Com o passar dos anos, considera que existe uma maior abertura da comunidade cigana?
Julgo que seja necessário haver uma reeducação da comunidade porque sempre fomos um povo extremamente fechado, isolado e sozinho e acabamos por adotar uma cultura individualista. Mas no fundo que exista essa reeducação e essa aceitação pela sociedade maioritária. Tem que haver um trabalho mútuo. De ambas as partes.
Porquê que o cigano seja homem ou mulher quando ou se interessa emocionalmente quer para fins de namoro ou matrimonio por um não cigano é repugnado pela comunidade? Não poderá considerar-se um sinal de xenofobia e de racismo para conservação da etnia?
Creio que seja uma questão de não querer quebrar uma cultura tão alinhada e também não querer quebrar os costumes e tradições tão vividos pela comunidade. Hoje em dia já existem pessoas ciganas com pessoas não ciganas e não acho que exista racismo nem xenofobia para a conservação do nosso povo, somos apenas fechados e querendo manter a cultura.
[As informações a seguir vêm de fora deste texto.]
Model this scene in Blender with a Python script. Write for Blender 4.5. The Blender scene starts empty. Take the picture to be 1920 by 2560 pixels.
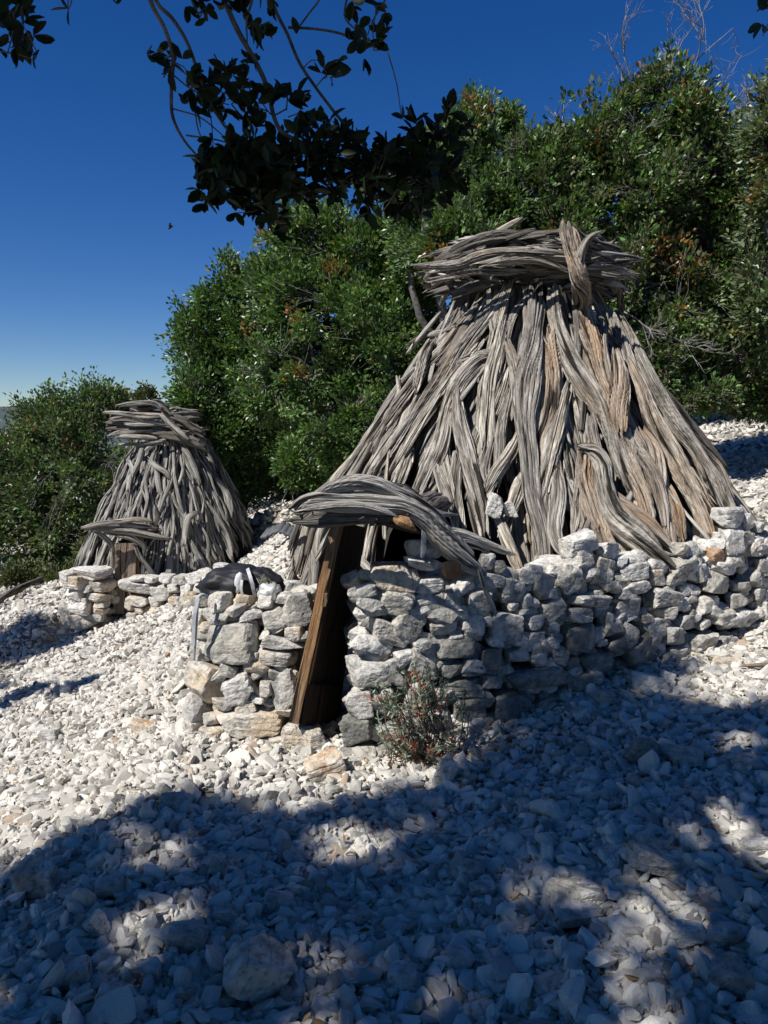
import bpy, bmesh, math, random
import numpy as np
from math import radians as R, sin, cos, pi, sqrt
from mathutils import Vector, Matrix
rng = np.random.default_rng(11)
random.seed(5)
SC = bpy.context.scene
COL = SC.collection

# ------------------------------------------------------------------ camera, sky, sun, exposure
PITCH = R(6.5); FPX = 1921.0; EYE = np.array([0., 0., 1.6])
cam = bpy.data.cameras.new('camera'); camo = bpy.data.objects.new('camera', cam); COL.objects.link(camo)
cam.sensor_fit = 'HORIZONTAL'; cam.sensor_width = 36; cam.lens = 36 * FPX / 1920
cam.clip_start = 0.05; cam.clip_end = 20000
camo.location = EYE; camo.rotation_euler = (R(90) - PITCH, 0, 0)
SC.camera = camo
SUN_EL = R(50); SUN_H = np.array([-0.80, -0.60]); SUN_H /= np.linalg.norm(SUN_H)
SUN = np.array([SUN_H[0] * cos(SUN_EL), SUN_H[1] * cos(SUN_EL), sin(SUN_EL)])
world = bpy.data.worlds.new('World'); SC.world = world; world.use_nodes = True
wn = world.node_tree.nodes; wl = world.node_tree.links
bg = wn['Background']; sky = wn.new('ShaderNodeTexSky'); sky.sky_type = 'NISHITA'
sky.sun_disc = False; sky.sun_elevation = SUN_EL; sky.sun_rotation = math.atan2(SUN[0], SUN[1])
sky.altitude = 1500; sky.air_density = 1.0; sky.dust_density = 0.0; sky.ozone_density = 5.0
hs = wn.new('ShaderNodeHueSaturation'); hs.inputs['Saturation'].default_value = 1.30; hs.inputs['Hue'].default_value = .513; hs.inputs['Value'].default_value = 1.0
wl.new(sky.outputs[0], hs.inputs['Color']); wl.new(hs.outputs[0], bg.inputs[0]); bg.inputs[1].default_value = 0.070
sl = bpy.data.lights.new('sun', 'SUN'); sl.energy = 5.0; sl.angle = R(0.7); sl.color = (1.0, 0.975, 0.94)
so = bpy.data.objects.new('sun', sl); COL.objects.link(so)
so.rotation_euler = Vector(-SUN).to_track_quat('-Z', 'Y').to_euler(); so.location = (-5, -5, 12)
SC.cycles.max_bounces = 6; SC.cycles.diffuse_bounces = 2
SC.view_settings.view_transform = 'Standard'; SC.view_settings.look = 'None'
SC.view_settings.exposure = 0.34; SC.view_settings.gamma = 1.0

# ------------------------------------------------------------------ helpers
def ray(px, py):
    a, b = (px - 960) / FPX, (1280 - py) / FPX
    return np.array([a, cos(PITCH) + b * sin(PITCH), -sin(PITCH) + b * cos(PITCH)])
def at(px, py, Y):
    d = ray(px, py); return EYE + d * (Y / d[1])
def _h(i, j, k, s):
    n = (i * 73856093) ^ (j * 19349663) ^ (k * 83492791) ^ (s * 2654435761 & 0x7fffffff)
    n = (n ^ (n >> 13)) * 1274126177 & 0x7fffffff
    n = (n ^ (n >> 16)) * 668265263 & 0x7fffffff
    return ((n ^ (n >> 15)) & 0xffffff) / 0xffffff * 2 - 1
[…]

Como se vive o luto na comunidade?
Normalmente o luto é igual para os homens como mulheres e funciona da seguinte maneira: não podem voltar a casar, vestem-se de preto e depois existe uma serie de restrições como não ir a festas, não ver televisão, não ouvir música, etc.
Considera que ainda existe muito preconceito?
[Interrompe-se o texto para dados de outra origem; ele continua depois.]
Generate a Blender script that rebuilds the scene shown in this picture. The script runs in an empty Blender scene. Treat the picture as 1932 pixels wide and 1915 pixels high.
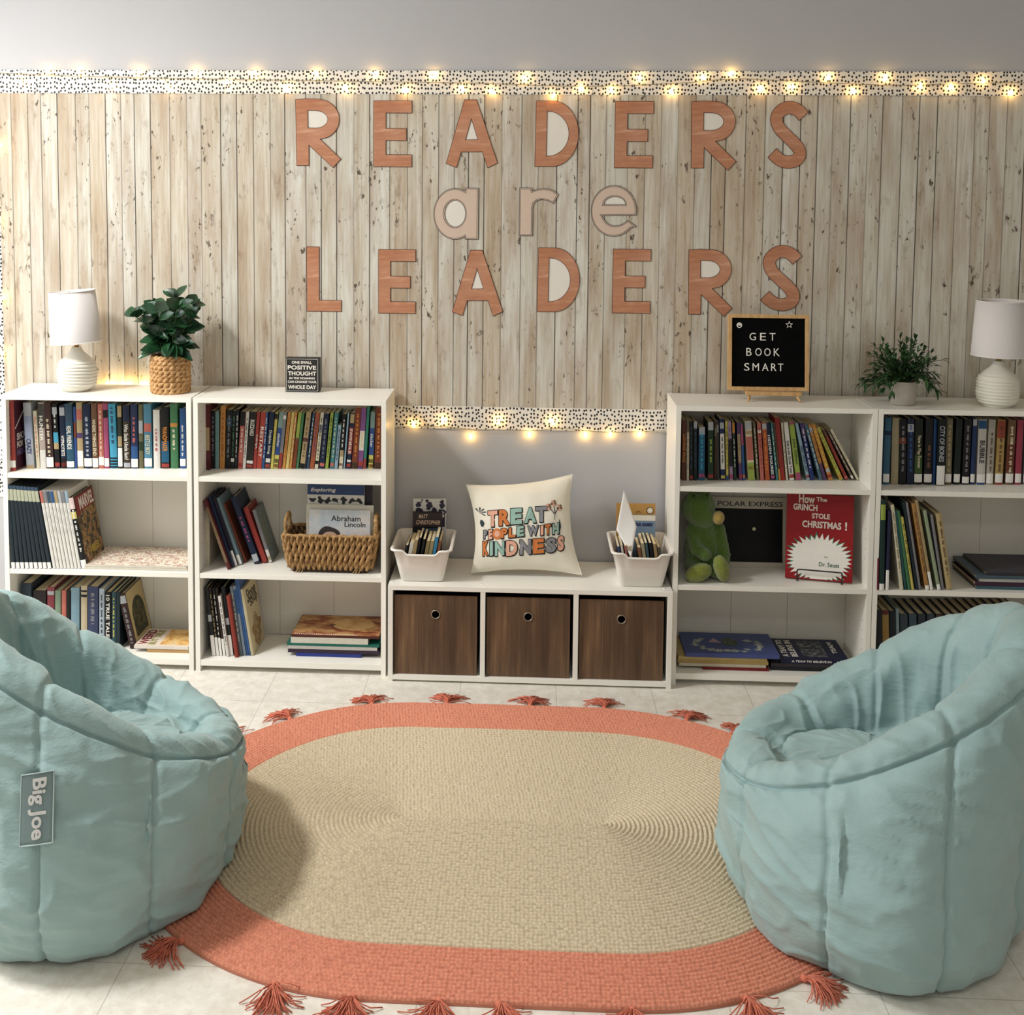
import bpy, math, random
from mathutils import Vector, Matrix, noise
from mathutils.bvhtree import BVHTree

random.seed(7)
PI = math.pi
S = bpy.context.scene
COL = S.collection

# ------------------------------------------------------------------ camera
CAM = Vector((0.0108, -3.8636, 1.5759))
YAW, PITCH, ROLL, F, U0, V0 = -0.0506, -0.0753, -0.0073, 2159.635, 886.94, 529.99
CY_CAM, SY_CAM, CP_CAM, SP_CAM, CR_CAM, SR_CAM = (math.cos(YAW), math.sin(YAW), math.cos(PITCH), math.sin(PITCH), math.cos(ROLL), math.sin(ROLL))
def view_dir(x3, y2, z3):
    x = CR_CAM*x3 + SR_CAM*z3; z2 = -SR_CAM*x3 + CR_CAM*z3
    y = CP_CAM*y2 - SP_CAM*z2; z = SP_CAM*y2 + CP_CAM*z2
    return Vector((CY_CAM*x + SY_CAM*y, -SY_CAM*x + CY_CAM*y, z))
cam_d = bpy.data.cameras.new('camera'); cam = bpy.data.objects.new('camera', cam_d); COL.objects.link(cam)
r_, u_, f_ = view_dir(1, 0, 0), view_dir(0, 0, 1), view_dir(0, 1, 0)
cam.matrix_world = Matrix(((r_.x, u_.x, -f_.x, CAM.x), (r_.y, u_.y, -f_.y, CAM.y), (r_.z, u_.z, -f_.z, CAM.z), (0, 0, 0, 1)))
cam_d.sensor_fit = 'HORIZONTAL'; cam_d.sensor_width = 36; cam_d.lens = F*36/1932
cam_d.shift_x = (966-U0)/1932; cam_d.shift_y = -(957.5-V0)/1932
cam_d.clip_start = 0.05; cam_d.clip_end = 50
S.camera = cam
# measuring helpers: where the sight line through a measured photo point meets a real plane of the room
def ray(u, v): return view_dir((u-U0)/F, 1.0, -(v-V0)/F)
def atY(u, v, Y): d = ray(u, v); return CAM + d*((Y-CAM.y)/d.y)
def atZ(u, v, Z): d = ray(u, v); return CAM + d*((Z-CAM.z)/d.z)

# ------------------------------------------------------------------ world, light, exposure
wd = bpy.data.worlds.new('world'); S.world = wd; wd.use_nodes = True
wd.node_tree.nodes['Background'].inputs[0].default_value = (1.0, 0.965, 0.91, 1)
wd.node_tree.nodes['Background'].inputs[1].default_value = 0.38
def area(name, loc, target, sx, sy, power, col):
    l = bpy.data.lights.new(name, 'AREA'); l.shape = 'RECTANGLE'; l.size = sx; l.size_y = sy; l.energy = power; l.color = col
    o = bpy.data.objects.new(name, l); COL.objects.link(o); o.location = loc
    o.rotation_euler = (Vector(target)-Vector(loc)).to_track_quat('-Z', 'Y').to_euler(); return o
area('left_fill_light', (-3.3, -1.45, 1.9), (0.0, -1.1, 0.6), 1.7, 1.2, 36, (0.96, 0.985, 1.0))  # added fill from the left, set in the unseen window opening
area('ceiling_panel', (-2.15, -1.35, 2.72), (-1.45, -1.3, 0), 0.5, 0.4, 45, (1.0, 0.985, 0.96)).data.spread = math.radians(150)
area('ceiling_panel', (0.3, -3.4, 2.72), (0.1, -2.6, 0), 1.2, 0.3, 8, (1.0, 0.97, 0.93))
vs = S.view_settings
vs.view_transform = 'Standard'; vs.look = 'None'; vs.gamma = 1; vs.exposure = 0.42
vs.use_curve_mapping = False
S.cycles.max_bounces = 6; S.cycles.caustics_reflective = False; S.cycles.caustics_refractive = False

# ------------------------------------------------------------------ materials
def lin(h):
    h = h.lstrip('#'); o = []
    for i in (0, 2, 4):
        c = int(h[i:i+2], 16)/255
        o.append(c/12.92 if c <= 0.04045 else ((c+0.055)/1.055)**2.4)
    return (o[0], o[1], o[2], 1)
MATS = {}
class NT:
    def __init__(s, m): s.m = m; s.t = m.node_tree; s.b = s.t.nodes['Principled BSDF']; s.n = s.t.nodes; s.l = s.t.links
    def new(s, typ, **kw):
        n = s.n.new(typ)
        for k, v in kw.items():
            if k[0] == 'i' and k[1:].isdigit(): n.inputs[int(k[1:])].default_value = v
            else: setattr(n, k, v)
        return n
    def link(s, a, b): s.l.new(a, b)
    def coord(s, scale=(1, 1, 1), kind='Object'):
        c = s.new('ShaderNodeTexCoord'); m = s.new('ShaderNodeMapping'); m.inputs['Scale'].default_value = scale
        s.link(c.outputs[kind], m.inputs['Vector']); return m.outputs[0]
    def noise(s, vec, scale, detail=3, rough=.5):
        n = s.new('ShaderNodeTexNoise'); n.inputs['Scale'].default_value = scale; n.inputs['Detail'].default_value = detail
        n.inputs['Roughness'].default_value = rough; s.link(vec, n.inputs['Vector']); return n.outputs['Fac']
    def ramp(s, fac, stops):
        r = s.new('ShaderNodeValToRGB'); e = r.color_ramp.elements
        while len(e) < len(stops): e.new(.5)
        for el, (p, c) in zip(e, stops): el.position = p; el.color = lin(c) if isinstance(c, str) else (c, c, c, 1)
        s.link(fac, r.inputs[0]); return r.outputs[0]
    def mix(s, fac, a, b, mode='MIX'):
        m = s.new('ShaderNodeMix', data_type='RGBA', blend_type=mode)
        for v, i in ((fac, 0), (a, 6), (b, 7)):
            if hasattr(v, 'links'): s.link(v, m.inputs[i])
            else: m.inputs[i].default_value = lin(v) if isinstance(v, str) else v
        return m.outputs[2]
    def math(s, op, a, b=0.0, c=None):
        m = s.new('ShaderNodeMath', operation=op)
        for i, v in enumerate((a, b) if c is None else (a, b, c)):
            if hasattr(v, 'links'): s.link(v, m.inputs[i])
            else: m.inputs[i].default_value = v
        return m.outputs[0]
    def color(s, c): s.link(c, s.b.inputs['Base Color'])
    def bump(s, h, strength=.3, dist=.002):
        b = s.new('ShaderNodeBump'); b.inputs['Strength'].default_value = strength; b.inputs['Distance'].default_value = dist
        s.link(h, b.inputs['Height']); s.link(b.outputs[0], s.b.inputs['Normal'])
def newmat(name, rough=.5):
    m = bpy.data.materials.new(name); m.use_nodes = True; n = NT(m); n.b.inputs['Roughness'].default_value = rough; return m, n
def mat(hexc, rough=.5, vary=.06, scale=40, metal=0.0, bump=0):
    k = (hexc, rough, vary, scale, metal, bump)
    if k in MATS: return MATS[k]
    m, n = newmat('paint_'+hexc.strip('#'), rough); n.b.inputs['Metallic'].default_value = metal
    f = n.noise(n.coord(), scale, 4)
    c = lin(hexc); lo = tuple(x*(1-vary) for x in c[:3])+(1,); hi = tuple(min(1, x*(1+vary)) for x in c[:3])+(1,)
    n.color(n.mix(f, lo, hi))
    if bump: n.bump(f, bump, .002)
    MATS[k] = m; return m
def muted(h):
    v = [int(h[i:i+2], 16) for i in (1, 3, 5)]; g = .3*v[0]+.59*v[1]+.11*v[2]
    return '#'+''.join('%02x' % int(max(0, min(255, (g+(c-g)*.80)*.92))) for c in v)
def cover(hexc):
    m = mat(muted(hexc), .42, .12, 60); m.node_tree.nodes['Principled BSDF'].inputs['Specular IOR Level'].default_value = .25; return m
PAGES = None
def pages_mat():
    global PAGES
    if not PAGES:
        PAGES, n = newmat('page_edges', .9)
        f = n.noise(n.coord((700, 8, 8)), 1.0, 2); n.color(n.ramp(f, [(.3, '#b9a67f'), (.7, '#e2d5b4')]))
    return PAGES
def emit_mat(name, hexc, strength):
    m, n = newmat(name); n.b.inputs['Emission Color'].default_value = lin(hexc); n.b.inputs['Emission Strength'].default_value = strength
    n.b.inputs['Base Color'].default_value = lin('#fff2d0'); return m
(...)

Sem dúvida que sim. Ainda existe bastante preconceito e alias a comunidade cigana faz parte dos 3 grupos minoritários que sofrem mais com a discriminação em Portugal, para além do LGBTQI+ e as comunidades luso afro descendentes.
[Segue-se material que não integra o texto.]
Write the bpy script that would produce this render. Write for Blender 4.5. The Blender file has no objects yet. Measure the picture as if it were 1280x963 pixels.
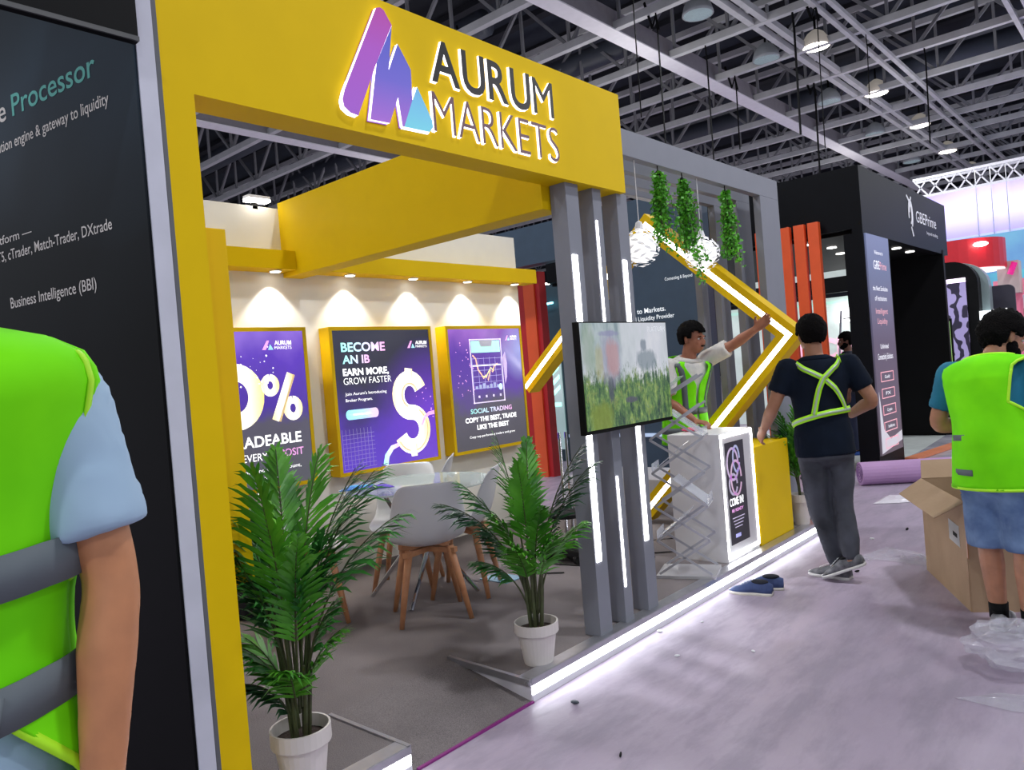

Como define o seu percurso de vida com 26 anos?
Foi muito difícil, mas felizmente estou numa fase mais calma. A dificuldade no meu percurso de vida deve-se com a minha luta contra os ideais culturais, contra o preconceito, tentar integrar e relacionar pessoas da comunidade cigana com não ciganas, e tudo isto tem sido um grande desafio para mim. Estou a tentar seguir o meu caminho, não deixando de parte a minha família e o meu povo, o que não tem sido nada fácil.
O amor vence o preconceito?
Sem dúvida e o Amor destrói os preconceitos se for verdadeiro.